You chose a maths for this that has three coefficients per contributing element to handle a one variable single market component.
From this starting point you can see how every prior contributor in this thread was left in the dust of time.
Why would it be prudent to properly use this approach anyway with these severe math conditions.
Obviously, it is because of the power of the concept.
The big three Q's can be handled.
where are we now?
What is next? and
How fast are things changing?
Big incentives it looks like.
You post a chart that shows that you are like a kid who received a chemistry set as a birthday present in the first of second form
I am not dealing here in condencention, arrogance, insults or whatever. I am just plainly communicating how it is as would any person who has a job to do with some people who chose of their own accord to say stuff. Most of us have been in great learning situations and we know how learning works. Teammates, classmates, coalitions and others have little tolerance for underperformance when there is potential for achievement.
If a person ignores a lot of math considerations, then nothing comes of what they do.
So you are using an approach that has adjustments of Amplitude, Frequency and Phase Angles. These are plugged in automatically and have proper values.
We have that straight. There are detectors for each of these, of course. And they are simply adjusted the the proper operation in terms of fineness and how often thay are sensed for adjustment application FOR EACH OF THE CONTRIBUTING ELEMENTS OF THE SYNTHESIS.

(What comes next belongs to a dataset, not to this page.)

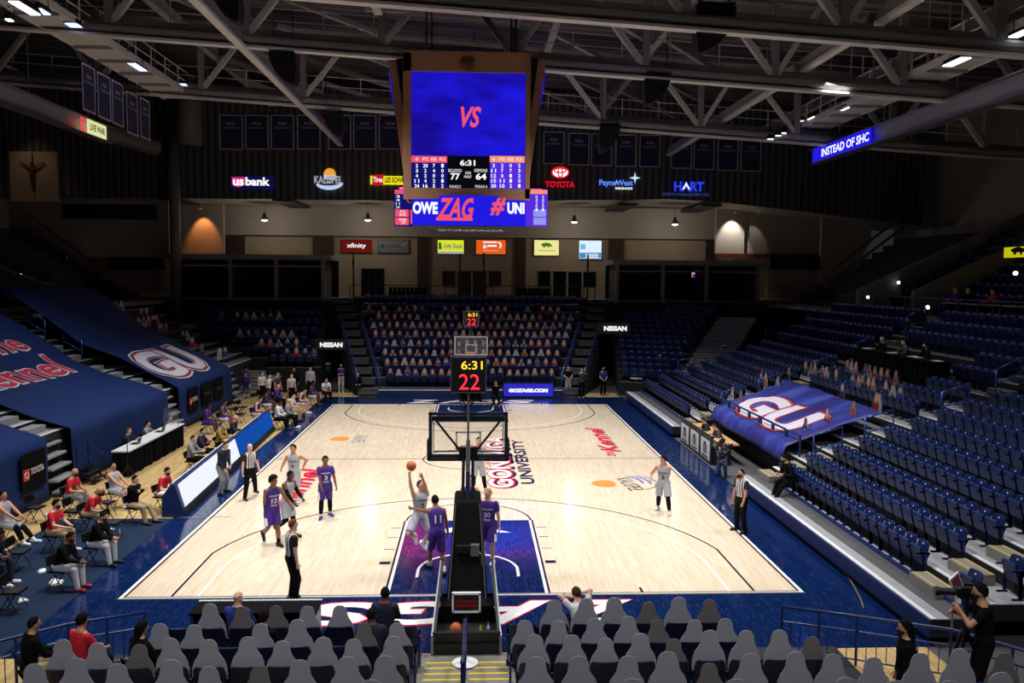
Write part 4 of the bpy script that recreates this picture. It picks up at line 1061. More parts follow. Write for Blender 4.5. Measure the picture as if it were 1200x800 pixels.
# side screens that lean outwards
for x, (xt, xb) in ((-1, (455, 477)), (1, (640, 617))):
    t, b = SP(xt, 70, 12.2), SP(xb, 236, 12.2); th = .35
    mb = MB(); d = 4.4
    mb.add([(t.x, t.y, t.z), (t.x-x*.28, t.y, t.z), (b.x-x*.28, b.y, b.z), (b.x, b.y, b.z)]+[(v, t.y+d, w_) for v, w_ in ((t.x, t.z), (t.x-x*.28, t.z), (b.x-x*.28, b.z), (b.x, b.z))],
           [(0, 1, 2, 3), (7, 6, 5, 4), (0, 4, 5, 1), (1, 5, 6, 2), (2, 6, 7, 3), (3, 7, 4, 0)], WOODT); mb.build('side_frame', sb)
    mb = MB(); n = x*.03; mb.add([(t.x+n, t.y+.3, t.z-.35), (t.x+n, t.y+d-.3, t.z-.35), (b.x+n, b.y+d-.3, b.z+.3), (b.x+n, b.y+.3, b.z+.3)], [(0, 1, 2, 3)], S_BLUE); mb.build('side_screen', sb)
    mb = MB(); mb.bar((b.x-x*.3, 12.2-14.3, b.z+.05), ((b.x-x*1.0), 11.9-14.3, b.z-.65), .12, .3, WOODT); mb.build('strut', sb)
    # gap between front frame and leaning side
    mb = MB(); f0, f1 = SP(474 if x < 0 else 621, 66, 12.1), SP(474 if x < 0 else 621, 232, 12.1)
    mb.poly([(f0.x, 12.3-14.3, f0.z), (t.x, 12.3-14.3, t.z), (b.x, 12.3-14.3, b.z), (f1.x, 12.3-14.3, f1.z)], BLACKM); mb.build('side_skin', sb)
# lower ring
rg = MB(); a, b = SP(483, 264, SY+.1), SP(616, 231, SY+.1); n = 10; vs = []
for i in range(n+1):
    t = i/n*2-1; x = (a.x+b.x)/2+(b.x-a.x)/2*t; y = a.y-.35*(1-t*t)
    vs += [(x, y, a.z), (x, y, b.z)]
rg.add(vs, [(2*i, 2*i+2, 2*i+3, 2*i+1) for i in range(n)], S_BLUE2); rg.build('ring_front_screen', sb)
mb = MB()
mb = MB()
for x0, x1, c, pc, hc in ((462, 484, S_NAVY, S_PINK, S_PINK), (615, 642, S_PURP, S_PALE, S_PEACH)):
    quad_px(mb, x0, 222, x1, 264.5, 13.0, c, .25); quad_px(mb, x0+.5, 222.5, x1-.5, 227, 12.97, hc)
    for y in (245.5, 255): quad_px(mb, x0+1 if x0 < 500 else 625, y, x0+17 if x0 < 500 else 640, y+8.3, 12.97, pc)
    if x0 < 500: quad_px(mb, 481, 245.5, 483.5, 262, 12.97, S_PINK)
    mb.build('ring_side_screen', sb); mb = MB()
for i, t in enumerate(('3', '4', '11', '24')): tpx(t, E_WHITE, 464, 228.5+4.2*i, 468.5, 231.6+4.2*i, 12.93); tpx('Totals'[:6] if i > 9 else 'Guard', E_WHITE, 470, 228.5+4.2*i, 479, 231.6+4.2*i, 12.93) if False else None
for i in range(5):
    tpx(('0', '3', '2', '0', '1')[i], E_WHITE, 627.5, 229+3.8*i, 630, 232+3.8*i, 12.93); tpx(('2', '3', '2', '0', '1')[i], E_WHITE, 635, 229+3.8*i, 637.5, 232+3.8*i, 12.93)
tpx('FG', E_WHITE, 469, 246.5, 475, 249, 12.93); tpx('50%', E_WHITE, 468, 250, 476, 253, 12.93); tpx('REB', E_WHITE, 468, 256, 476, 258.5, 12.93); tpx('29', E_WHITE, 470, 259.5, 475, 262.5, 12.93)
def ring_text(s, m, x0, y0, x1, y1, **kw):
    o = tpx(s, m, x0, y0, x1, y1, SY+.1, **kw); org = o.matrix_local.translation
    for v in o.data.vertices:
        t = (org.x+v.co.x-(a.x+b.x)/2)/((b.x-a.x)/2); v.co.z += .35*(1-min(1, t*t))+.03
a, b = SP(483, 264, SY+.1), SP(616, 231, SY+.1)
ring_text('OWE', E_WHITE, 484.5, 237.5, 513.5, 251.5, bold=.05); ring_text('ZAG', S_PINK, 512, 233, 557, 257, bold=.03, shear=.35); ring_text('#', S_PINK, 574, 233, 593, 253, bold=.04, shear=.3); ring_text('UNI', E_WHITE, 594, 238.5, 614, 251.5, bold=.05)
mb = MB(); p, q = SP(511, 256.5, SY-.27), SP(554, 258.5, SY-.27); mb.box(((p.x+q.x)/2, p.y, p.z), (q.x-p.x, .02, .10), S_PINK); mb.build('screen_underline', sb)
mb = MB(); a0, b0 = SP(484, 264, SY+.2), SP(615, 264, SY+.2); z1 = a0.z
mb.add([(a0.x, a0.y, z1), (b0.x, b0.y, z1), (b0.x-.4, b0.y+5.2, z1), (a0.x+.4, a0.y+5.2, z1), (a0.x, a0.y, z1+1.0), (b0.x, b0.y, z1+1.0), (b0.x-.4, b0.y+5.2, z1+1.0), (a0.x+.4, a0.y+5.2, z1+1.0)],
       [(0, 3, 2, 1), (4, 5, 6, 7), (1, 2, 6, 5), (3, 0, 4, 7), (2, 3, 7, 6)], BLACKM); mb.build('underside', sb)
text('GONZAGA', mat('dim_white_print', (190, 190, 196), .6), frame((0.02, a0.y+2.6, z1-.01), (1, 0, 0), (0, -1, 0)), 2.6, 1.2, sb, 'underside_lettering', bold=.02)
for x in (-1.6, 1.6):
    for y in (-1.9, 1.9): MB().tube([(x, y, 6.5), (x, y, 12.2)], .03, BLACKM, 6).build('hanger_cable', sb)
# ------------------------------------------------------------------ signs
def sign_box(name, label, x0, y0, x1, y1, Y, m, th=.15, rim=True, cat='sign', group=None):
    a, b = AY(x0, y1, Y), AY(x1, y0, Y); c = ((a.x+b.x)/2, Y, (a.z+b.z)/2); o = empty(name, c, 0, label, cat, group)
    if rim: MB().box((0, .06, 0), (b.x-a.x+.10, th, b.z-a.z+.10), BLACKM).build('case', o)
    MB().box((0, 0, 0), (b.x-a.x, .06, b.z-a.z), m).build('face_panel', o); o['_c'] = list(c); return o
def st(o, s, m, x0, y0, x1, y1, dy=.05, **kw):
    off = Vector(o['_c']); a, b = AY(x0, y1, off.y)-off, AY(x1, y0, off.y)-off
    return text(s, m, upright(((a.x+b.x)/2, -dy, (a.z+b.z)/2)), b.x-a.x, b.z-a.z, o, kw.pop('name', 'lettering'), **kw)
def sp_poly(o, pts, m, name='mark', dy=.05, th=.012):
    off = Vector(o['_c']); P = [AY(x, y, off.y)-off for x, y in pts]; mb = MB(); mb.prism([(p.x, -dy, p.z) for p in P], (0, th, 0), m); return mb.build(name, o)
def ellp(cx, cy, rx, ry, n=20, a0=0, a1=360): return [(cx+rx*math.cos(math.radians(a0+(a1-a0)*i/n)), cy+ry*math.sin(math.radians(a0+(a1-a0)*i/n))) for i in range(n+(a1-a0 < 360))]
SYF = FASY-.16
o = sign_box('wall_sign', 'lit navy bank sign reading usbank on the dark ribbed fascia', 271, 206, 321, 221.5, SYF, emis('sign_navy', (10, 14, 60)), rim=False)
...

That brings us to the basic way the synthesis is done just after we define the proper description and defnition of what makes up an element in the composition.
So we have both FM and AM on the table as well as phase modulation. All of these work with carriers.
Look at an oboe and a flute. What predominates frequencywise in each? It sure isn't the fundamental for the oboe and it obviously is for the flute. What market are you playing in? My bet is a LEVERAGED derivative market that depends upon a massive primary market whose alglomeration of signals is extremely complex.
Starting conclusion: I have introduced about 100 things you have failed to give consideration to.
The posts prior to mine are not even a warm up drill. they are just footnotes by others who never got a handle on anything.
Naturally, we all know the answer to the opportunity. For pulling down a multiple of the H-L using cycles stuff, you run two parallel analyzers and off set the fundamentals in each by 1/2 cycle and interlace the signals just like a TV transmitter used to do before digital. You can google the prints of the charts i previously posted on this.
What do you learn in one post?
Go to digital.
Footnote: The things you failed to do where to use a carrier (your graphs ride horizontally in the market besd upon and intial setting). Get the values of the coefficients of the amplitudes, frequencies and phase angles for each element to be synthesized and chose good additional elements to synthesize. Most people who examine this do the sythesis based upon periodic functions trather than economic multi cycle theory. This is a hoot when you sit in high level meetings with people who are busting thier nuts to even thry to beat the indexes.
This thread is not going to yield very much in coming up with the proper algorithm for making money. There are some really great uses of time for nailing the periodicity of the market, however.